%%

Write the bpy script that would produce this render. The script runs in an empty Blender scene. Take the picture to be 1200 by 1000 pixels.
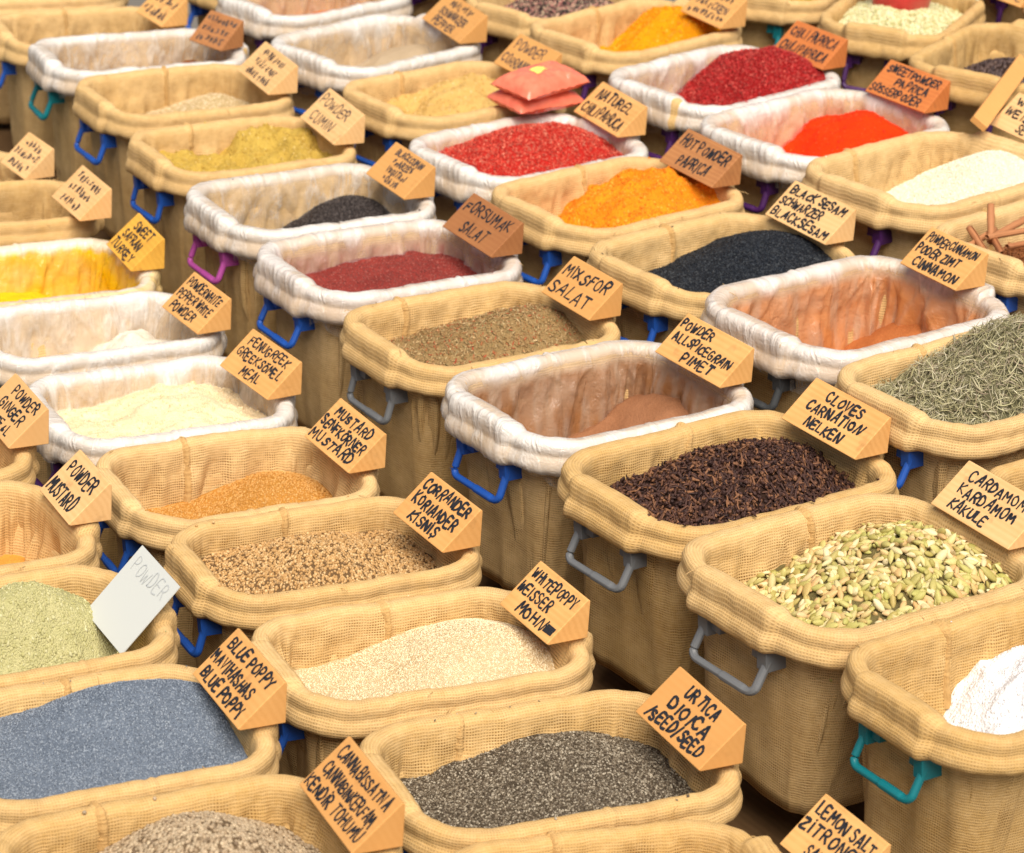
import bpy, math, random
import numpy as np
from mathutils import Matrix, Vector

# ------------------------------------------------------------------ camera, light, exposure
scene = bpy.context.scene
COL = scene.collection
ZO = 0.75                                   # height of the middle row's rims above the paving
cam = bpy.data.cameras.new('camera'); cam_o = bpy.data.objects.new('camera', cam); COL.objects.link(cam_o)
CY, CP, CR = 1.0158, -0.39146, 0.04847
F = np.array([math.cos(CP)*math.cos(CY), math.cos(CP)*math.sin(CY), math.sin(CP)])
R = np.cross(F, [0, 0, 1]); R /= np.linalg.norm(R); U = np.cross(R, F)
R, U = math.cos(CR)*R + math.sin(CR)*U, -math.sin(CR)*R + math.cos(CR)*U
M = Matrix(((R[0], U[0], -F[0], -3.48287), (R[1], U[1], -F[1], -5.13321), (R[2], U[2], -F[2], 2.38615 + ZO), (0, 0, 0, 1)))
cam_o.matrix_world = M
cam.sensor_width = 36; cam.lens = 3587.74/1200*36
cam.shift_x = 0.17672/1.2; cam.shift_y = -0.04164/1.2
cam.clip_start = 0.1; cam.clip_end = 500
cam.dof.use_dof = True; cam.dof.focus_distance = 5.75; cam.dof.aperture_fstop = 6.3
scene.camera = cam_o

SUN_EL, SUN_AZ = math.radians(57), math.radians(246)      # azimuth of the direction towards the sun, from +X
world = bpy.data.worlds.new('World'); scene.world = world; world.use_nodes = True
wn = world.node_tree; bg = wn.nodes['Background']
sky = wn.nodes.new('ShaderNodeTexSky'); sky.sky_type = 'NISHITA'; sky.sun_disc = False
sky.sun_elevation = SUN_EL; sky.sun_rotation = math.pi/2 - SUN_AZ
sky.dust_density = 4.0; sky.ozone_density = 0.3; sky.air_density = 1.0
wn.links.new(sky.outputs[0], bg.inputs[0]); bg.inputs[1].default_value = 0.06
sun = bpy.data.lights.new('sun', 'SUN'); sun_o = bpy.data.objects.new('sun', sun); COL.objects.link(sun_o)
sun.energy = 3.8; sun.angle = math.radians(50); sun.color = (1.0, 0.915, 0.80)
sd = Vector((math.cos(SUN_EL)*math.cos(SUN_AZ), math.cos(SUN_EL)*math.sin(SUN_AZ), math.sin(SUN_EL)))
sun_o.rotation_euler = sd.to_track_quat('Z', 'Y').to_euler(); sun_o.location = (0, 0, 8)
scene.view_settings.view_transform = 'Standard'; scene.view_settings.look = 'None'
scene.view_settings.exposure = 0.44; scene.view_settings.gamma = 1.0

# ------------------------------------------------------------------ small helpers
rng = np.random.default_rng(7)

def lin(r, g, b):
    f = lambda c: (c/255/12.92) if c/255 <= 0.04045 else ((c/255 + 0.055)/1.055)**2.4
    return (f(r), f(g), f(b), 1.0)

def _h(ix, iy, iz, seed):
    n = (ix*374761393 + iy*668265263 + iz*2147483647 + seed*1274126177) & 0xFFFFFFFF
    n = ((n ^ (n >> 13))*1274126177) & 0xFFFFFFFF
    n = ((n ^ (n >> 16))*2246822519) & 0xFFFFFFFF
    return ((n ^ (n >> 15)) & 0xFFFF)/32767.5 - 1.0

def noise(x, y, z=0.0, seed=0):
    x, y, z = np.broadcast_arrays(np.asarray(x, float), np.asarray(y, float), np.asarray(z, float))
    ix, iy, iz = (np.floor(a).astype(np.int64) for a in (x, y, z))
    fx, fy, fz = x - ix, y - iy, z - iz
    fx, fy, fz = (a*a*a*(a*(a*6 - 15) + 10) for a in (fx, fy, fz))
    L = lambda a, b, t: a + (b - a)*t
    c = lambda i, j, k: _h(ix + i, iy + j, iz + k, seed)
    return L(L(L(c(0,0,0), c(1,0,0), fx), L(c(0,1,0), c(1,1,0), fx), fy),
             L(L(c(0,0,1), c(1,0,1), fx), L(c(0,1,1), c(1,1,1), fx), fy), fz)

def fbm(x, y, z=0.0, seed=0, o=4):
    s = 0; a = 1.0; t = 0
    for k in range(o):
        s = s + a*noise(np.asarray(x)*2**k, np.asarray(y)*2**k, np.asarray(z)*2**k, seed + 17*k); t += a; a *= .5
    return s/t

def new_mesh(name, V, faces, mat, parent=None, smooth=True, uv=None, attrs=None):
    """faces: list of (n,k) int arrays, uniform k per array"""
    V = np.asarray(V, np.float32); me = bpy.data.meshes.new(name)
    fs = [np.asarray(f, np.int32) for f in faces if len(f)]
    loops = np.concatenate([f.ravel() for f in fs]); tot = np.concatenate([np.full(len(f), f.shape[1], np.int32) for f in fs])
    start = np.r_[0, np.cumsum(tot)[:-1]].astype(np.int32)
    me.vertices.add(len(V)); me.vertices.foreach_set('co', V.ravel())
    me.loops.add(len(loops)); me.loops.foreach_set('vertex_index', loops)
    me.polygons.add(len(tot)); me.polygons.foreach_set('loop_start', start); me.polygons.foreach_set('loop_total', tot)
    me.polygons.foreach_set('use_smooth', np.full(len(tot), smooth, bool))
    if uv is not None:
        l = me.uv_layers.new(name='weave'); l.data.foreach_set('uv', np.asarray(uv, np.float32)[loops].ravel())
    for k, a in (attrs or {}).items():
        at = me.attributes.new(k, 'FLOAT', 'POINT'); at.data.foreach_set('value', np.asarray(a, np.float32))
    me.update(calc_edges=True); me.validate()
    o = bpy.data.objects.new(name, me); COL.objects.link(o)
    if mat is not None: me.materials.append(mat)
    if parent is not None: o.parent = parent
    return o

def thing(name, label, cat, loc=(0, 0, 0), rz=0.0, scale=(1, 1, 1), group=None):
    o = bpy.data.objects.new(name, None); COL.objects.link(o); o.empty_display_size = .05
    o.location = loc; o.rotation_euler = (0, 0, rz); o.scale = scale
    return tag(o, label, cat, group)

def tag(o, label, cat, group=None):
    o['label'] = label; o['category'] = cat
    if group: o['group'] = group
    return o

def grid_faces(n, m, wrap=True):
    """rings j (m of them) of n verts, index = j*n+i"""
    i = np.arange(n if wrap else n - 1); j = np.arange(m - 1)
    I, J = np.meshgrid(i, j); I2 = (I + 1) % n
    return np.stack([J*n + I, J*n + I2, (J + 1)*n + I2, (J + 1)*n + I], -1).reshape(-1, 4)

def bevel(o, w, seg=2):
    b = o.modifiers.new('bevel', 'BEVEL'); b.width = w; b.segments = seg; b.limit_method = 'ANGLE'; return o

# ------------------------------------------------------------------ materials
class NT:
    def __init__(s, name):
        s.m = bpy.data.materials.new(name); s.m.use_nodes = True; s.t = s.m.node_tree
        s.b = s.t.nodes['Principled BSDF']; s.out = s.t.nodes['Material Output']
    def n(s, ty, **k):
        a = s.t.nodes.new(ty)
        for q, v in k.items(): setattr(a, q, v)
        return a
    def l(s, a, b): s.t.links.new(a, b)
    def math(s, op, a, b=None, c=None, clamp=False):
        q = s.n('ShaderNodeMath', operation=op, use_clamp=clamp)
        for i, v in enumerate((a, b, c)):
            if v is None: continue
            if isinstance(v, (int, float)): q.inputs[i].default_value = v
            else: s.l(v, q.inputs[i])
        return q.outputs[0]
    def noise(s, vec, scale, detail=3, rough=.55, dist=0.0):
        q = s.n('ShaderNodeTexNoise'); q.inputs['Scale'].default_value = scale; q.inputs['Detail'].default_value = detail
        q.inputs['Roughness'].default_value = rough; q.inputs['Distortion'].default_value = dist
        if vec is not None: s.l(vec, q.inputs['Vector'])
        return q.outputs['Fac']
    def mix(s, f, a, b, mode='MIX'):
        q = s.n('ShaderNodeMix', data_type='RGBA', blend_type=mode)
        for i, v in ((0, f), (6, a), (7, b)):
            if isinstance(v, (int, float)): q.inputs[i].default_value = v
            elif isinstance(v, tuple): q.inputs[i].default_value = v
            else: s.l(v, q.inputs[i])
        return q.outputs[2]
    def ramp(s, f, lo, hi):
        q = s.n('ShaderNodeMapRange'); q.inputs[1].default_value = lo; q.inputs[2].default_value = hi; s.l(f, q.inputs[0]); return q.outputs[0]
    def obj(s):
        return s.n('ShaderNodeTexCoord').outputs['Object']
    def bump(s, h, strength, dist):
        q = s.n('ShaderNodeBump'); q.inputs['Strength'].default_value = strength; q.inputs['Distance'].default_value = dist
        s.l(h, q.inputs['Height']); s.l(q.outputs[0], s.b.inputs['Normal'])
    def rough(s, v): s.b.inputs['Roughness'].default_value = v
    def spec(s, v): s.b.inputs['Specular IOR Level'].default_value = v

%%

▸ WORK TO DO: Out of the material above, gather each line where "scene" appears.

▸ SOLUTION BELOW:
Write the bpy script that would produce this render. The script runs in an empty Blender scene. Take the picture to be 1200 by 1000 pixels.
scene = bpy.context.scene
COL = scene.collection
scene.camera = cam_o
world = bpy.data.worlds.new('World'); scene.world = world; world.use_nodes = True
scene.view_settings.view_transform = 'Standard'; scene.view_settings.look = 'None'
scene.view_settings.exposure = 0.44; scene.view_settings.gamma = 1.0